What to do: Copy all lines below containing "from".

Data:
-------------------------

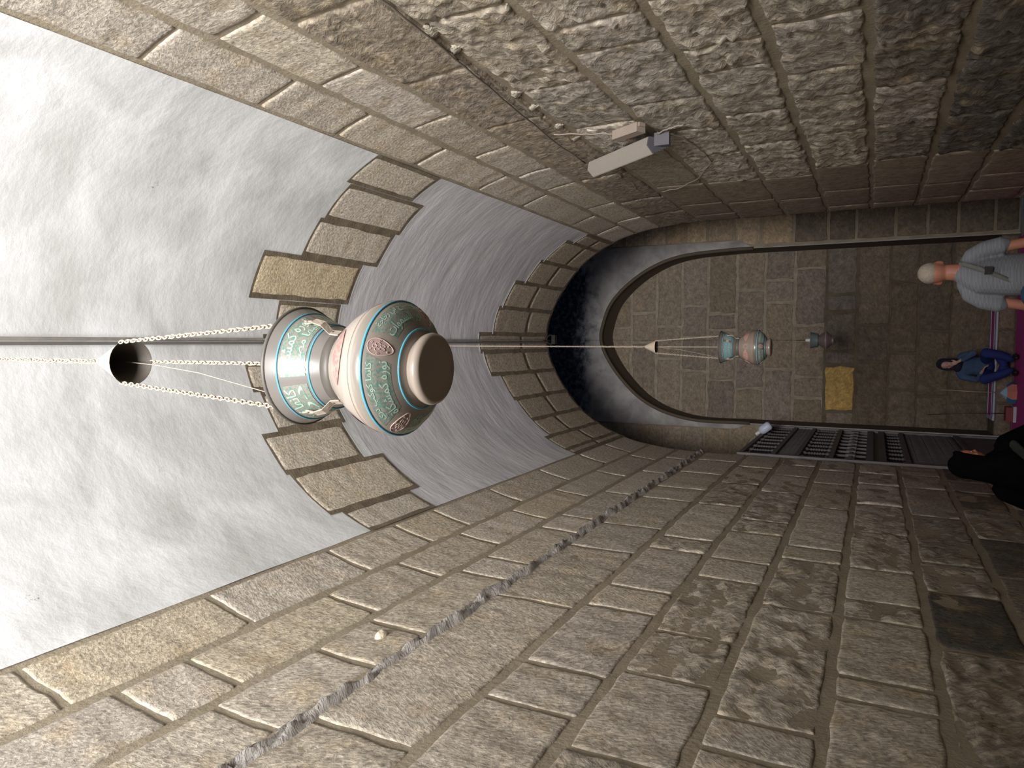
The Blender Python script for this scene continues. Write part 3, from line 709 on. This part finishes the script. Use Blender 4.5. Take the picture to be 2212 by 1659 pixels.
    chain(T, A+Vector((0, 0, top-zr-apex)), A, near and True, 0, 1.05)
    # loose cable
    cab = MB().tube([A+Vector((0, .02, -.1)), A+Vector((-.01, .055, mouth-apex-.05)), A+Vector((-.03, .05, mouth-apex-.25)), A+Vector((-.08, .07, mouth-apex-.5)), C+Vector((-.10, .05, .07)), C+Vector((-.085, .06, -.01))], .0016, 5)
    cab.build('cable', ROPE, T)
    for q in range(3):
        MB().tube([A+Vector((.008*math.cos(q*2+u*9), .008*math.sin(q*2+u*9), u*.5)) for u in np.linspace(0, 1, 20)], .0013, 5).build('twisted_wire', ROPE, T)
    return T
lantern(-.067, 1.45, 3.412, 'near large enamelled mosque lamp with turquoise rings, hanging close under the white vault', .975, .875, True, apex=.885, mouth=.735, top=6.66, cone_r=.071, phi0=22)
lantern(-.055, 7.3, 3.415, 'distant brown and turquoise mosque lamp hanging on a long chain before the niche wall', 1.0, 1.0, False, apex=.786, mouth=.665, top=6.66, cone_r=.07, phi0=4)
# third lamp, smaller, with a lamp bulb cap in its mouth
T3 = thing('small_lamp', 'small grey-green glass lamp with white bulb cap, farthest from the viewer', 'lamp', (.025, 12.5, 2.97))
C3 = Vector((.025, 12.5, 2.97)); gg = ceramic('grey_green_glass', (.12, .17, .16), (.17, .22, .21)); gp = ceramic('brown_glass', (.15, .12, .12), (.22, .17, .17))
MB().lathe([(.138, .0), (.132, -.012), (.118, -.07), (.112, -.115)], C3, 32).build('collar', gg, T3)
MB().lathe([(.108, -.115), (.1, -.0)], C3, 32).build('lining', GRY, T3)
MB().lathe([(.075, -.112), (.085, -.135), (.118, -.175), (.147, -.22), (.15, -.232), (.13, -.262), (.10, -.29), (.072, -.315), (.07, -.33), (.08, -.345), (0, -.345)], C3, 40).build('bowl', gp, T3)
MB().lathe([(.1505, -.222), (.153, -.228), (.1505, -.234)], C3, 40).build('ring', ROSED, T3)
MB().lathe([(0, .08), (.022, .078), (.027, .05), (.033, -.02)], C3, 16).build('bulb_cap', plain('white_plastic', (.8, .8, .8), .4), T3)
MB().tube([C3+Vector((0, 0, .08)), C3+Vector((0, 0, .22))], .006, 6).build('cord_grip', blk, T3)
MB().tube([C3+Vector((0, 0, .2)), C3+Vector((0, 0, 6.6))], .003, 6).build('wire', blk, T3)

# ------------------------------------------------------------------ floodlight on the right wall
fm = plain('dusty_aluminium', (.37, .335, .295), .6, .2, var=.06); fd = plain('dark_end_cap', (.10, .095, .11), .6)
def on_r(s, y, h): return Vector(vault(np.array([s]), y, h)[0])
P0 = on_r(10.68, 6.18, .16); P1 = on_r(11.37, 5.66, .16)
FL = thing('floodlight', 'grey ribbed aluminium floodlight fixed askew on the right wall', 'light fixture', on_r(11.0, 5.9, 0))
ax = (P1-P0).normalized(); nn = Vector((-1, 0, 0)); sd = ax.cross(nn).normalized()
if sd.y < 0: sd = -sd
def sect(c):   # section across (sd, nn): back plate shallow, ribbed face
    pts = [(-.10, -.07), (-.115, .0), (-.06, .055)]
    for q in range(8):
        u = -.05+q*.019; pts += [(u, .06-q*.009), (u+.006, .048-q*.009)]
    pts += [(.115, -.015), (.10, -.07)]
    return [c+sd*a+nn*b for a, b in pts]
S0 = sect(P0); S1 = sect(P1); n = len(S0)
mesh('housing', S0+S1, [(i, (i+1) % n, n+(i+1) % n, n+i) for i in range(n)], fm, FL, False)
for S_, c, mt, dd in ((S0, P0, fm, -1), (S1, P1, fd, 1)):
    V = S_+[v+ax*.012*dd for v in S_]
    mesh('end_cap', V, [(i, (i+1) % n, n+(i+1) % n, n+i) for i in range(n)]+[tuple(range(n)), tuple(range(n, 2*n))], mt, FL, False)
MB().box((-.05, -.02, -.06), (.05, .02, .06), Matrix.Translation(P1-nn*.05+ax*.05)).build('mounting_bracket', fd, FL, False)
dv = thing('driver_box', 'small pinkish cable junction box beside the grey floodlight', 'box', on_r(11.18, 5.48, .06))
dm = plain('pink_grey_plastic', (.31, .25, .21), .7)
a = on_r(11.06, 5.54, .08); b = on_r(11.31, 5.40, .08); dx = (b-a).normalized(); dw = dx.cross(nn).normalized()
mm = Matrix((dx, dw, nn)).transposed().to_4x4(); mm.translation = (a+b)/2
MB().box((-.14, -.045, -.05), (.14, .045, .02), mm).build('case', dm, dv, False)
MB().box((-.155, -.03, -.05), (-.14, .03, -.02), mm).box((.14, -.03, -.05), (.155, .03, -.02), mm).build('mounting_tab', dm, dv, False)
MB().tube([mm @ Vector((-.14, .02, 0)), mm @ Vector((-.13, .07, .0)), mm @ Vector((-.08, .09, .01))], .006, 6).build('red_wire', plain('red_wire', (.5, .12, .09), .6), dv)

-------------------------

Output of the exercise:
The Blender Python script for this scene continues. Write part 3, from line 709 on. This part finishes the script. Use Blender 4.5. Take the picture to be 2212 by 1659 pixels.
T3 = thing('small_lamp', 'small grey-green glass lamp with white bulb cap, farthest from the viewer', 'lamp', (.025, 12.5, 2.97))